[BEGIN SOURCE MATERIAL]

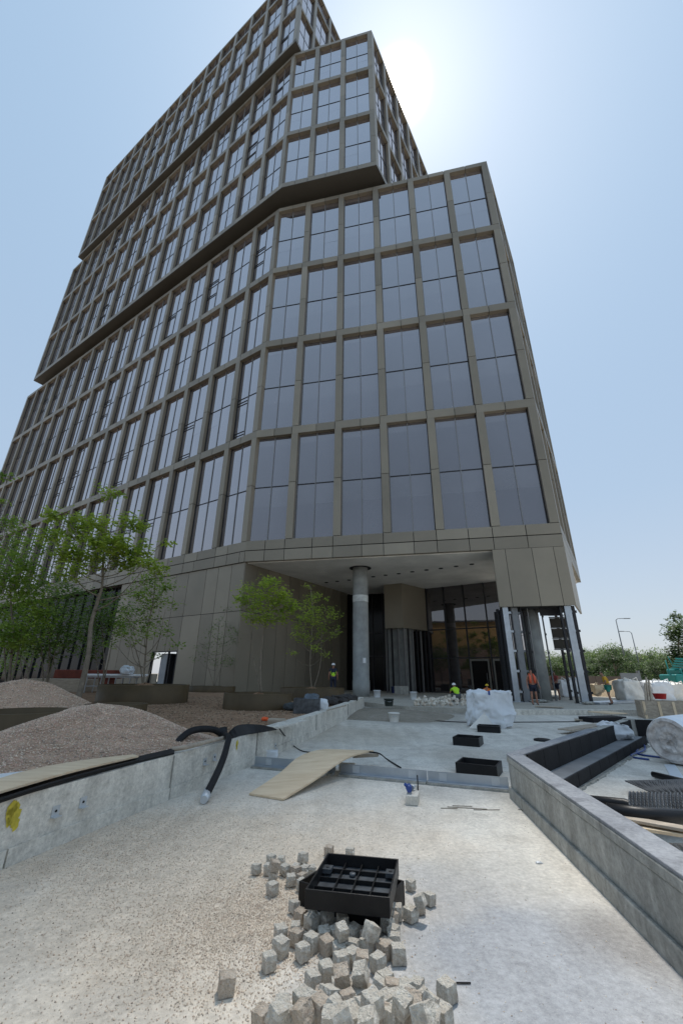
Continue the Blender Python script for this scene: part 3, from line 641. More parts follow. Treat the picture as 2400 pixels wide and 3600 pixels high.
# ------------------------------------------------------------------ steel edging across the slab
ep, eq = at(584, 1762), at(1171, 1817); ed_ = (eq-ep).normalized(); en = Vector((ed_.y, -ed_.x, 0)); eL = (eq-ep).length
for (a, b_, lab) in ((0.0, .36, 'galvanised steel edging angle between left wall and plywood ramp'), (.385, .72, 'middle galvanised steel edging angle right of the plywood ramp'), (.723, .998, 'right-hand galvanised steel edging angle ending at the basin wall')):
    o = empty('steel_edging', ep+ed_*(a+b_)/2*eL, lab, 'edging', 'steel edging angles across the slab')
    b = MB(); b.obox(V(ep+ed_*a*eL, 0.03), ed_*(b_-a)*eL, -en*0.008, (0, 0, 0.13)); b.obox(V(ep+ed_*a*eL, 0.03), ed_*(b_-a)*eL, en*0.10, (0, 0, 0.008)); b.build('angle', galv, o)
    b = MB(); b.obox(V(ep+ed_*a*eL-en*0.02, -.02), ed_*(b_-a)*eL, en*0.15, (0, 0, 0.048)); b.build('mortar_bed', conc2, o)
    for t in (.15, .8):
        b = MB(); c = ep+ed_*(a+(b_-a)*t)*eL; b.obox(V(c+en*.003, 0.045), ed_*0.11, en*0.006, (0, 0, .10)); b.tube([V(c+ed_*.05+en*.005, .1), V(c+ed_*.05+en*.018, .1)], .012, 8)
        b.build('splice_plate', MATS['pale galvanised plate'], o)
# ------------------------------------------------------------------ plywood ramp
def sheet(name, left, right, th, m, label, cat, group=None, sub=4):
    """a thick bent sheet between two edges given as lists of points"""
    def dens(P):
        out = []
        for i in range(len(P)-1):
            p0 = P[max(i-1, 0)]; p1 = P[i]; p2 = P[i+1]; p3 = P[min(i+2, len(P)-1)]
            for k in range(sub):
                t = k/sub; out.append(0.5*((2*p1)+(p2-p0)*t+(2*p0-5*p1+4*p2-p3)*t*t+(3*p1-p0-3*p2+p3)*t**3))
        return out+[P[-1]]
    l = dens(left); r = dens(right); b = MB(); n = len(l); up = Vector((0, 0, th))
    for i in range(n-1):
        b.face([l[i]+up, r[i]+up, r[i+1]+up, l[i+1]+up], 0, True); b.face([l[i], l[i+1], r[i+1], r[i]], 0, True)
        b.face([l[i], l[i]+up, l[i+1]+up, l[i+1]]); b.face([r[i], r[i+1], r[i+1]+up, r[i]+up])
    b.face([l[0], r[0], r[0]+up, l[0]+up]); b.face([l[-1], l[-1]+up, r[-1]+up, r[-1]])
    c = sum(left, Vector())/len(left); c.z = min(p.z for p in left+right)
    return tag(b.build(name, m, loc=tuple(c)), label, cat, group)
Lp = [at(572, 1827, .004), at(640, 1781, .11), at(680, 1746, .22), at(715, 1730, .285), at(748, 1724, .29)]
Rp = [at(650, 1840, .004), at(722, 1795, .10), at(775, 1757, .21), at(812, 1738, .27), at(858, 1727, .25)]
sheet('plywood_ramp', Lp, Rp, .022, ply, 'bent plywood sheet laid as a ramp over the steel edging', 'plywood sheet')
def block(name, c, size, rz, m, label, cat, group=None, bevel=.006, tilt=None):
    b = MB(); b.box((c[0], c[1], c[2]+size[2]/2), size, rz, tilt=tilt); return tag(b.build(name, m, loc=tuple(c), bevel=bevel), label, cat, group)
p = at(733, 1784, 0); block('concrete_block', (p.x, p.y, 0), (.13, .3, .17), -.5, conc, 'concrete block under the front of the plywood ramp', 'concrete block', 'blocks propping the ramp')
p = at(752, 1776, 0); block('concrete_block', (p.x, p.y, 0), (.12, .3, .19), -.6, conc2, 'second, greyer concrete block propping the ramp at the edging', 'concrete block', 'blocks propping the ramp')
p = at(790, 1767, 0); block('concrete_block', (p.x+.05, p.y-.2, 0), (.26, .14, .12), -.2, conc, 'pale concrete block lying in front of the edging by the ramp', 'concrete block', 'blocks propping the ramp')
pa, pb = at(810, 1742, .16), at(868, 1739, .16); b = MB(); b.obox(pa, pb-pa, Vector((.02, .12, 0)), (0, 0, .05)); tag(b.build('timber_batten', timber, loc=tuple(pa)), 'short timber batten sticking out under the ramp', 'timber')
# ------------------------------------------------------------------ hoses and cables
def smooth_path(P, sub=6):
    out = []
    for i in range(len(P)-1):
        p0 = P[max(i-1, 0)]; p1 = P[i]; p2 = P[i+1]; p3 = P[min(i+2, len(P)-1)]
        for k in range(sub):
            t = k/sub; out.append(0.5*((2*p1)+(p2-p0)*t+(2*p0-5*p1+4*p2-p3)*t*t+(3*p1-p0-3*p2+p3)*t**3))
    return out+[P[-1]]
hose = empty('drain_hose', at(470, 1835), 'thick black hose arching over the left wall with its metal end on the slab', 'hose')
b = MB(); P = smooth_path([pd(392, 1724, 6.9), pd(408, 1704, 7.0), pd(434, 1682, 7.2), pd(462, 1675, 7.4), pd(492, 1677, 7.6), pd(513, 1690, 7.7)]); b.tube(P, .05, 12); b.build('hose_arch', rubber, hose)
b = MB(); H0 = on_wall(513, 1694)[0]-on_wall(513, 1694)[2]*.09; H1 = at(475, 1824, .07)
P = [pd(512, 1686, 7.7)]+[H0.lerp(H1, t)+Vector((.05, 0, .03))*math.sin(t*3.14) for t in (0, .2, .4, .6, .8, 1)]
P = smooth_path(P); b.tube(P, .047, 12); b.build('hose_tail', rubber, hose)
b = MB(); b.tube([pd(512, 1672, 7.72), pd(512, 1698, 7.68)], .07, 12); b.build('coupling', plastic, hose)
b = MB(); b.tube([at(477, 1816, .08), at(472, 1830, .055), at(468, 1838, .05)], [.05, .058, .045], 12); b.build('hose_end', MATS['pale galvanised plate'], hose)
cab = MB(); P = [at(640, 1672, .52), at(655, 1692, .25), at(672, 1712, .02), at(700, 1727, .01), at(760, 1728, .01), at(800, 1724, .012), at(850, 1728, .27), at(872, 1732, .2), at(888, 1744, .03), at(920, 1764, .02)]
cab.tube(smooth_path(P), .012, 6); tag(cab.build('power_cable', rubber, loc=tuple(at(672, 1712, 0))), 'thin black cable falling over the left wall to the ramp', 'cable')
cab = MB(); P = [at(818, 1598+20, .03), at(860, 1638, .03), at(905, 1646, .03), at(950, 1643, .03), at(990, 1654, .02), at(1060, 1659, .015), at(1200, 1659, .015), at(1330, 1658, .015)]
cab.tube(smooth_path(P), .014, 6); tag(cab.build('site_cable', rubber, loc=tuple(at(1060, 1659, 0))), 'dark cable running across the slab behind the white bag', 'cable')
cab = MB(); cab.tube(smooth_path([at(958, 1782, .16), at(959, 1800, .03), at(960, 1825, .02)]), .009, 6); tag(cab.build('tool_cord', rubber, loc=tuple(at(960, 1820, 0))), 'short cord from the edging down to the blue tool', 'cable')
# blue tool on a concrete block
p = at(948, 1850, 0); bt = empty('concrete_kerb_block', p, 'pale concrete block carrying the blue power tool', 'concrete block')
b = MB(); b.box((p.x+.02, p.y+.12, .05), (.15, .30, .10), -.25); b.build('block', conc, bt, bevel=.008)
tl = empty('power_tool', (p.x, p.y+.12, .10), 'small blue power tool lying on a concrete block', 'power tool')
b = MB(); b.tube([(p.x-.03, p.y+.06, .15), (p.x-.02, p.y+.16, .15), (p.x+.0, p.y+.26, .15)], [.035, .042, .03], 10); b.build('housing', blue_m, tl)
b = MB(); b.tube([(p.x-.01, p.y+.13, .14), (p.x-.075, p.y+.10, .20)], .02, 8); b.build('handle', blue_m, tl)
b = MB(); b.tube([(p.x+.03, p.y+.22, .135), (p.x+.085, p.y+.3, .135)], [.03, .015], 8); b.build('guard', MATS['pale galvanised plate'], tl)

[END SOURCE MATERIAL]

DESCRIPTION OF THE TASK:
Give the count of lines containing "from", with no added text.

RESULT:
2